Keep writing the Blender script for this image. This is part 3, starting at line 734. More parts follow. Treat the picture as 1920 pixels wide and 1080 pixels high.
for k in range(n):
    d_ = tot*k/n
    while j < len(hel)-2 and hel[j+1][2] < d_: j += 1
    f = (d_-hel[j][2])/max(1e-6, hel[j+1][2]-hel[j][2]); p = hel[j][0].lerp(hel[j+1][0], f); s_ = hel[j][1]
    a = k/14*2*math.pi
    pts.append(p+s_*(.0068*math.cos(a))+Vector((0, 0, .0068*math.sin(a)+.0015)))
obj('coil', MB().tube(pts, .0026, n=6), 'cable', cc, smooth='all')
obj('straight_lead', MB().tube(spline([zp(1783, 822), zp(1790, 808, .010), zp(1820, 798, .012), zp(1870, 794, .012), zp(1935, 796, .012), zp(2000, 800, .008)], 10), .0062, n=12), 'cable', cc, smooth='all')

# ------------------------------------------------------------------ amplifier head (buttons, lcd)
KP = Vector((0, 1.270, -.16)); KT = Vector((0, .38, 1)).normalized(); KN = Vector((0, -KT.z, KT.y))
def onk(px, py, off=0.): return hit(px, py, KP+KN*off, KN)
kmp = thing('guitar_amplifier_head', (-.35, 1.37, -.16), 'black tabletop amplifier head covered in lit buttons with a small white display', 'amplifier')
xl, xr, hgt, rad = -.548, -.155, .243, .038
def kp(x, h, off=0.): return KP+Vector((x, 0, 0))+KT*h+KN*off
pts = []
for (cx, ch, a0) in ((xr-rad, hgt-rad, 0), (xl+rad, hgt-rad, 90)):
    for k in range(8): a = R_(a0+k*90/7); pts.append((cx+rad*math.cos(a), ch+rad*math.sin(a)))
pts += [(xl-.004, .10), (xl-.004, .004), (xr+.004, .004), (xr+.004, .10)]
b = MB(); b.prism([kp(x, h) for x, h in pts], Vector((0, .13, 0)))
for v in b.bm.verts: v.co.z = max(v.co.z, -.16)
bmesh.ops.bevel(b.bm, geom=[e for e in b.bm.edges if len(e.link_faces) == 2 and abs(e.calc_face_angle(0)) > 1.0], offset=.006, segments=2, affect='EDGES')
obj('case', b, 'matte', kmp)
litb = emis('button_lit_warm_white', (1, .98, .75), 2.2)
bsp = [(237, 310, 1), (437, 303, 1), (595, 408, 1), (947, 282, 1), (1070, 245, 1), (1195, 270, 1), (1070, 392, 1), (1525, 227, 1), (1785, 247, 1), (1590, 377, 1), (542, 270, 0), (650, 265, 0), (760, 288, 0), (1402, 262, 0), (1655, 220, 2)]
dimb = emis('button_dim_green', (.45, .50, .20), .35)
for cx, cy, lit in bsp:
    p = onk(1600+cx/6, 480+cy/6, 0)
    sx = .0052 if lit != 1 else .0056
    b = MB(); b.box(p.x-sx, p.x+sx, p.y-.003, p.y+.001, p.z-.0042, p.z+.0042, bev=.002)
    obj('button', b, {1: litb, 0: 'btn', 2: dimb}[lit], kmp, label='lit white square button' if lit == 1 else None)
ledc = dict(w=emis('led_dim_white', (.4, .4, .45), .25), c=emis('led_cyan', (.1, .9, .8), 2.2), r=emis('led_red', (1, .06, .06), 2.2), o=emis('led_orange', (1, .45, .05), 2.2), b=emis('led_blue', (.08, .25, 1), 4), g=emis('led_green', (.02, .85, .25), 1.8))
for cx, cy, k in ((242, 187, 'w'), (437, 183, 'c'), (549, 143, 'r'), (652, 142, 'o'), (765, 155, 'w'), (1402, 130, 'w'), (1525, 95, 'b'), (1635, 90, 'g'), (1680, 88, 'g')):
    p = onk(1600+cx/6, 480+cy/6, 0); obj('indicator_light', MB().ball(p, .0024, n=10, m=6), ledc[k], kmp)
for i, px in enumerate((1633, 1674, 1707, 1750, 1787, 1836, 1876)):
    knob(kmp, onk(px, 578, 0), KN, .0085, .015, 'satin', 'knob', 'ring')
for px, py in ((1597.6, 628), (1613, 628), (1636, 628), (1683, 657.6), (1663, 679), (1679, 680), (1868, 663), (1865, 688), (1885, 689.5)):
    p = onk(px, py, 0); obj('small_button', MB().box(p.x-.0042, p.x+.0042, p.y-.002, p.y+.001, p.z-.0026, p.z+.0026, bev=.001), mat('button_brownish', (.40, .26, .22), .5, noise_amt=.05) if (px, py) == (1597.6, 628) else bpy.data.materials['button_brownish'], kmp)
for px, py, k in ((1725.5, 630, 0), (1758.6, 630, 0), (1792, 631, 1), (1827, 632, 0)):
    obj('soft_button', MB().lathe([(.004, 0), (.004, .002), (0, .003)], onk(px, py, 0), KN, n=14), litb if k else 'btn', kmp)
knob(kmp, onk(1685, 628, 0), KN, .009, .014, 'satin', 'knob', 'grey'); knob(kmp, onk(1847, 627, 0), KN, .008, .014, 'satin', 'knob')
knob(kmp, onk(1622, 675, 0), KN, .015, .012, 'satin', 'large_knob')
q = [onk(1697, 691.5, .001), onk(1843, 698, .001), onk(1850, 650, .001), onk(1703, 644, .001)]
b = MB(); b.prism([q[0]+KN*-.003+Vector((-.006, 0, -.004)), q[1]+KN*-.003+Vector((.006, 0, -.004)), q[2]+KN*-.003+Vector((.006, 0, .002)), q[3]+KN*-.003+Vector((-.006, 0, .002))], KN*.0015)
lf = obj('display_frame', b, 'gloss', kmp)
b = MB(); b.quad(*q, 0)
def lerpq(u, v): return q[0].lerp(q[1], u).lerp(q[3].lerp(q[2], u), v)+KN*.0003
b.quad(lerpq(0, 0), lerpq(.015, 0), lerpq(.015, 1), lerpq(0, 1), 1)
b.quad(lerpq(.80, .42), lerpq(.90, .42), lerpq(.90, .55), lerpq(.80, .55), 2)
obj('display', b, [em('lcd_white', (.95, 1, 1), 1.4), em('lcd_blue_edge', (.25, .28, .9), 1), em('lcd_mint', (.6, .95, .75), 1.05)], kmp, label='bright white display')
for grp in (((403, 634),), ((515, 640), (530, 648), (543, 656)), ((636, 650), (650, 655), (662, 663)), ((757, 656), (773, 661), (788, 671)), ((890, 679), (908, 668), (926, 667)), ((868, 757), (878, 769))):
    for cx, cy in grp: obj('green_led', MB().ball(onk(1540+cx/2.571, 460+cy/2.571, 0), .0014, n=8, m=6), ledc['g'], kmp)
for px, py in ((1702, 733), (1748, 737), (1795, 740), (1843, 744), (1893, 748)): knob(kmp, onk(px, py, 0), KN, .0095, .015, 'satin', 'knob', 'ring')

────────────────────

* [Direction] Reproduce exactly, please, only the lines from the start of the data above to the line that contains "n=12), 'cable', cc, smooth='all')", with both ends kept.

* [Solved problem]
Keep writing the Blender script for this image. This is part 3, starting at line 734. More parts follow. Treat the picture as 1920 pixels wide and 1080 pixels high.
for k in range(n):
    d_ = tot*k/n
    while j < len(hel)-2 and hel[j+1][2] < d_: j += 1
    f = (d_-hel[j][2])/max(1e-6, hel[j+1][2]-hel[j][2]); p = hel[j][0].lerp(hel[j+1][0], f); s_ = hel[j][1]
    a = k/14*2*math.pi
    pts.append(p+s_*(.0068*math.cos(a))+Vector((0, 0, .0068*math.sin(a)+.0015)))
obj('coil', MB().tube(pts, .0026, n=6), 'cable', cc, smooth='all')
obj('straight_lead', MB().tube(spline([zp(1783, 822), zp(1790, 808, .010), zp(1820, 798, .012), zp(1870, 794, .012), zp(1935, 796, .012), zp(2000, 800, .008)], 10), .0062, n=12), 'cable', cc, smooth='all')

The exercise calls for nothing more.